Don Diego de Zama (Daniel Giménez Cacho), asesor letrado de la Corona en Asunción, espera su traslado a otro destino, ojalá la ciudad de Lerma, en Castilla, en algún momento del siglo XVIII. Así lo muestra la primera imagen: parado frente al gran río, mirando al horizonte por donde podría llegar la nave que lo saque de ese paraje húmedo y caluroso.
Zama lleva 14 meses sin ver a su esposa y a sus hijos y tiene una idea fija: "El gobernador me ha dicho que no falta mucho para mi partida". Zama atiende asuntos de nativos, reclamaciones de colonos, problemas de comercio, y lleva los libros del gobernador, que es quien debe escribir al rey para requerir su traslado. Pero a poco andar, el gobernador (Daniel Veronese) lo cita para informarle que es él mismo quien partirá hacia un nuevo destino. El de Zama quedará en manos de un nuevo gobernador.
El hecho es que a nadie le importa la urgencia de Zama. Excepto por su exaltación erótica, continuamente estimulada y amagada por las mujeres del lugar, Zama tiene un recíproco desinterés por lo que ocurre en Asunción, incluso por las imaginadas incursiones del despiadado bandido Vicuña Porto (Matheus Nachtergaele). Zama vive en permanente repelencia con su medio.
Esta es otra de las dificultades que plantea el abordaje de una cinta como
Zama. La primera es la de cómo se filma un relato "de época" (aunque no estrictamente "histórico") sin incurrir en el manierismo ni en la total desaprensión por la verosimilitud.

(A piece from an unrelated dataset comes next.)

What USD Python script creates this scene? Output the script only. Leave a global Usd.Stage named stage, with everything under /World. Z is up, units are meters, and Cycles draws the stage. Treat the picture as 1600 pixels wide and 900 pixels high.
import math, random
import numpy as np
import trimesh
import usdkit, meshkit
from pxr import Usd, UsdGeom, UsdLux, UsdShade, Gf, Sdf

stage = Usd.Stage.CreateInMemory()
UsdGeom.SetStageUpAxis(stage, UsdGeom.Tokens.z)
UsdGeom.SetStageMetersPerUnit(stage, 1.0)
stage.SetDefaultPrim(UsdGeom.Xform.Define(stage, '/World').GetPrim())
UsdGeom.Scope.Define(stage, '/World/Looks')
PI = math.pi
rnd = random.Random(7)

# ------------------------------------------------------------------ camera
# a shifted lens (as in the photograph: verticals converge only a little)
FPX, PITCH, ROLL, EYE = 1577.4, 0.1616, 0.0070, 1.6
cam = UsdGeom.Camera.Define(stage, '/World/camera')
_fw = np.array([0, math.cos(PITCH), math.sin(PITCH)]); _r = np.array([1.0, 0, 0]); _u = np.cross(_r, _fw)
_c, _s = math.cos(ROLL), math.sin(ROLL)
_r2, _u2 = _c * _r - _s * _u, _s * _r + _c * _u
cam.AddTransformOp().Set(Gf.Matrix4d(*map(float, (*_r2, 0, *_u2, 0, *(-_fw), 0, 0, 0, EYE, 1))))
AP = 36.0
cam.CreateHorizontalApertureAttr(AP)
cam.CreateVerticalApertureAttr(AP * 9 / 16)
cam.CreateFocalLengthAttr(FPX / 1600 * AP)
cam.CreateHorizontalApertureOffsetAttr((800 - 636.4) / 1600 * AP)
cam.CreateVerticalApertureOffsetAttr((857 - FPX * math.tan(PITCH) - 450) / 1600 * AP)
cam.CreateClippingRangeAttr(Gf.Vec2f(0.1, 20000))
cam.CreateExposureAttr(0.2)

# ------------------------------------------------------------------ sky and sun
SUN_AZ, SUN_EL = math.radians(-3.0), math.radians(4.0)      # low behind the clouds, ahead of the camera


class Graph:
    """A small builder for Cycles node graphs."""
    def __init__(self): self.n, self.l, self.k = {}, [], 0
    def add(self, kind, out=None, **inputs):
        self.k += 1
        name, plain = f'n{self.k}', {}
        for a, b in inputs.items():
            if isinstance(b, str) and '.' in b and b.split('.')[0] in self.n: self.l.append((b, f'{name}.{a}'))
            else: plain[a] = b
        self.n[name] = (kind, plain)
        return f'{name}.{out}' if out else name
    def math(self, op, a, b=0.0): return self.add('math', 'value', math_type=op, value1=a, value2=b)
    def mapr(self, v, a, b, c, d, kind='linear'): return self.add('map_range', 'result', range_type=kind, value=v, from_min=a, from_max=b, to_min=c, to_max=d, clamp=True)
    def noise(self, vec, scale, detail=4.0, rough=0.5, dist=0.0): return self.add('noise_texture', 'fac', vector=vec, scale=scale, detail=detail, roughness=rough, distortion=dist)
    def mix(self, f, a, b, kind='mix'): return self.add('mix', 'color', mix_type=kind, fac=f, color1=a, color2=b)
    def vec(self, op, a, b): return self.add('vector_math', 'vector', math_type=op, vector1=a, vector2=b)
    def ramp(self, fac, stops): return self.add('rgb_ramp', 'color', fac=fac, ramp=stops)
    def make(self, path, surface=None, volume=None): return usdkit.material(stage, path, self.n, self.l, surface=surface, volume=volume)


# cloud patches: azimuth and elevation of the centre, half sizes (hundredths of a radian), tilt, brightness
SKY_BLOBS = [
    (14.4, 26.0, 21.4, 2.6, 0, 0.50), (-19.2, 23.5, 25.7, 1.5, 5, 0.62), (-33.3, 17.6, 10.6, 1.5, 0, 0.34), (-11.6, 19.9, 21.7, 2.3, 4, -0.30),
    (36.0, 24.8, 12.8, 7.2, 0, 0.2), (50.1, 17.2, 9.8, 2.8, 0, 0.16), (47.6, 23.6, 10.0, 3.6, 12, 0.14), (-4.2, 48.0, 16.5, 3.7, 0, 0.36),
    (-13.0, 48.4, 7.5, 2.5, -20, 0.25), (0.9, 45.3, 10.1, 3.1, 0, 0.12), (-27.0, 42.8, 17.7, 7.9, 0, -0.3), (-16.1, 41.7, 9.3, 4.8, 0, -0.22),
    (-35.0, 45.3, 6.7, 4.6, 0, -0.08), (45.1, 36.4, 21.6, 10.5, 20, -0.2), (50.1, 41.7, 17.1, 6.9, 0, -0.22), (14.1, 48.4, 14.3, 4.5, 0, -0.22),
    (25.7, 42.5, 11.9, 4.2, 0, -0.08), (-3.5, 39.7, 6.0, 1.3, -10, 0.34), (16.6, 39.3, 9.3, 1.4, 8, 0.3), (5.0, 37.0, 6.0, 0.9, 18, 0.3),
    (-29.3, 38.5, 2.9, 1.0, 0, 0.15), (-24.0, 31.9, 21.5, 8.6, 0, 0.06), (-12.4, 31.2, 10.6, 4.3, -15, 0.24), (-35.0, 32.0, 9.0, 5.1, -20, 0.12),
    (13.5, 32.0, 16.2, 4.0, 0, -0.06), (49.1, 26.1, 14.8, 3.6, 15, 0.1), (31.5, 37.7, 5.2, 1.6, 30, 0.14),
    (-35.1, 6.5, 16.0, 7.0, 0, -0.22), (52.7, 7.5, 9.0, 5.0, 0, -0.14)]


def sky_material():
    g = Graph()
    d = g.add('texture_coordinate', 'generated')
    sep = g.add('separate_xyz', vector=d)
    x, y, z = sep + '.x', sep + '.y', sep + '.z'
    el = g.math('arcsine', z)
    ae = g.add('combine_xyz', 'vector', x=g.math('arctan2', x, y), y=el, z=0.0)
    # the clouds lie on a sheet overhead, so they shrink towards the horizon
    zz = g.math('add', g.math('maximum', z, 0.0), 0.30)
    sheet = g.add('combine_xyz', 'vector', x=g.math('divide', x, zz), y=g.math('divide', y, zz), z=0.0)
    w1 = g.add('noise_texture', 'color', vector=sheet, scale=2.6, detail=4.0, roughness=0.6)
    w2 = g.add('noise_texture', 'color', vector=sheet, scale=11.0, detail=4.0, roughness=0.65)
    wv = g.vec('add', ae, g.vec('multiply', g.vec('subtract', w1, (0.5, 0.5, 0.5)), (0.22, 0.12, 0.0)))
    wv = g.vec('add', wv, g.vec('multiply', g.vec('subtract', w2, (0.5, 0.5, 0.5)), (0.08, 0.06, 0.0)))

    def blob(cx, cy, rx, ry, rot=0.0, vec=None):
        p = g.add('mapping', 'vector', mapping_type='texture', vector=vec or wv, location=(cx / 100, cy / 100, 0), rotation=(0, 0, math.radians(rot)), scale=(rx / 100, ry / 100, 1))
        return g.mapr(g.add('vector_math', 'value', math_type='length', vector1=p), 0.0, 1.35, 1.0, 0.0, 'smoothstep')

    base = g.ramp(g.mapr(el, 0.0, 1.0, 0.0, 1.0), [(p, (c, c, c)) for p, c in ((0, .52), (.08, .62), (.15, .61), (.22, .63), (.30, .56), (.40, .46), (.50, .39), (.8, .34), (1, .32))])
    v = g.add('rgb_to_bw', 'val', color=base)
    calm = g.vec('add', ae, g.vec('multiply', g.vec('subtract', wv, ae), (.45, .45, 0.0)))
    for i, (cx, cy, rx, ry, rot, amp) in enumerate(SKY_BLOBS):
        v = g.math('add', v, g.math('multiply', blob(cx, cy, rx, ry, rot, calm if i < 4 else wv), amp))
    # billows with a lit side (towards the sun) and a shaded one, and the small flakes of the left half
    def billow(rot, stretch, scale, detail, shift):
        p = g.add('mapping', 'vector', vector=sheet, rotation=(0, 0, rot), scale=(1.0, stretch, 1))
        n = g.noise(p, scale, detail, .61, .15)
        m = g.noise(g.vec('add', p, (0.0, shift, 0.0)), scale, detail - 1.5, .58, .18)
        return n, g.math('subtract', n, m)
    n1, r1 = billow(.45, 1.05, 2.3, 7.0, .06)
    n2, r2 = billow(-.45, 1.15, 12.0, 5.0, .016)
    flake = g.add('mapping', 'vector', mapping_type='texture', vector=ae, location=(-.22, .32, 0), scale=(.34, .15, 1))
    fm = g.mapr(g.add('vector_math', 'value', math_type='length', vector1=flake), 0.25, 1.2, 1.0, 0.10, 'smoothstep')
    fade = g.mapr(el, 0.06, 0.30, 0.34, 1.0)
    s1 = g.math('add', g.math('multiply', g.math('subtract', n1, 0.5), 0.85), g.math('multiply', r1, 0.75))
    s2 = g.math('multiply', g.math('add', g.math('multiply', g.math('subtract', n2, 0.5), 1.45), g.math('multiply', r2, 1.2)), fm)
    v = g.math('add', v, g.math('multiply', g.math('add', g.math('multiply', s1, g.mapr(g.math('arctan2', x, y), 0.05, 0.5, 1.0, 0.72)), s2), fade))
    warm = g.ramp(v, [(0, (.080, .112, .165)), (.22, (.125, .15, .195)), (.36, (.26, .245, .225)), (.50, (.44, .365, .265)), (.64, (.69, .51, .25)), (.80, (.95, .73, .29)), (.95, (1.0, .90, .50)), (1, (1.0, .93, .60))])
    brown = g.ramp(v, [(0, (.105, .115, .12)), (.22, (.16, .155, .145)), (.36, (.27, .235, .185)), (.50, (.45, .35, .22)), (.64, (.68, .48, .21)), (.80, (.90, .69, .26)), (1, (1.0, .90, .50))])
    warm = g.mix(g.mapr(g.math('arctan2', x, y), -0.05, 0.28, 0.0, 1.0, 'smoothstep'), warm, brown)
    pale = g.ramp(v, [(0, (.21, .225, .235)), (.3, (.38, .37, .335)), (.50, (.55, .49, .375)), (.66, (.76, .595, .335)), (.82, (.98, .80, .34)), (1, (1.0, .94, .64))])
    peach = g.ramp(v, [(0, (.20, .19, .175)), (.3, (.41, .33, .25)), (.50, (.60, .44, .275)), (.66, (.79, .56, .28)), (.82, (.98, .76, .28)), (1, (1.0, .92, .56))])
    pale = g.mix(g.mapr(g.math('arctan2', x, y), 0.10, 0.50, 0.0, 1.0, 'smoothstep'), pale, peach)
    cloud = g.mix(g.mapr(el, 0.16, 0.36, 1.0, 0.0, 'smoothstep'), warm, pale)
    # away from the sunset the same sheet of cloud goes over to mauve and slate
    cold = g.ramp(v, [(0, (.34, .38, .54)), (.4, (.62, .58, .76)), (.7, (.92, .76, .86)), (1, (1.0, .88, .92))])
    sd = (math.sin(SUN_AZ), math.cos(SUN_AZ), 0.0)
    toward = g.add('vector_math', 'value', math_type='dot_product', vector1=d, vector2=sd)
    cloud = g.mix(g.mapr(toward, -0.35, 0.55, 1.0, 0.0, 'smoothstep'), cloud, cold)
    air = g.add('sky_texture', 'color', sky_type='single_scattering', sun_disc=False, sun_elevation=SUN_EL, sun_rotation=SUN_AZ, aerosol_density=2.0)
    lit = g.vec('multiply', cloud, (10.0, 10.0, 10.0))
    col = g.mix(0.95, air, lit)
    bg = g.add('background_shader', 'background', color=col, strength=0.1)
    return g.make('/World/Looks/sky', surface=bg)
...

Por si no bastara, este es el primero de sus cuatro largos en que la directora argentina Lucrecia Martel deja sus ambientes de clase media alta, sus protagonistas femeninas, sus guiones propios y su natal provincia de Salta. Después de nueve años de baja actividad, Martel ha regresado con una adaptación de la ya legendaria novela del mendocino Antonio di Benedetto, una especie de desafío total en su carrera fílmica.
Martel salva estos problemas manteniéndose fiel a su estilo ambiguamente subjetivo, con toques oníricos, que pone en primer plano la conciencia de sus personajes y deja en un espacio posterior -pero no ausente- los hechos objetivos, materiales. Ese sentimiento de extrañeza es reforzado, como siempre, por la extraordinaria audacia plástica de Martel (la cabeza de un caballo dominando una escena, la de una avestruz matizando otra, los colores fauvistas de la selva) y por una banda sonora que cabría llamar barroca si no fuera por esas melodías, de tono irónico, rescatadas de Los Indios Tajibaras, una ya remota banda de los años 1940.
Con estos instrumentos enfrenta un relato en el que ocurren pocas cosas, sólo la lenta pendiente del protagonista hacia la locura, alimentada por la espera sin tiempo de un traslado que no conmueve a nadie, una especie de Robinson Crusoe estancado en los pantanos de una civilización a medias. Una muy difícil empresa, salvada con el arrojo y hasta la ocasional grandeza de una cineasta que filma endemoniadamente bien.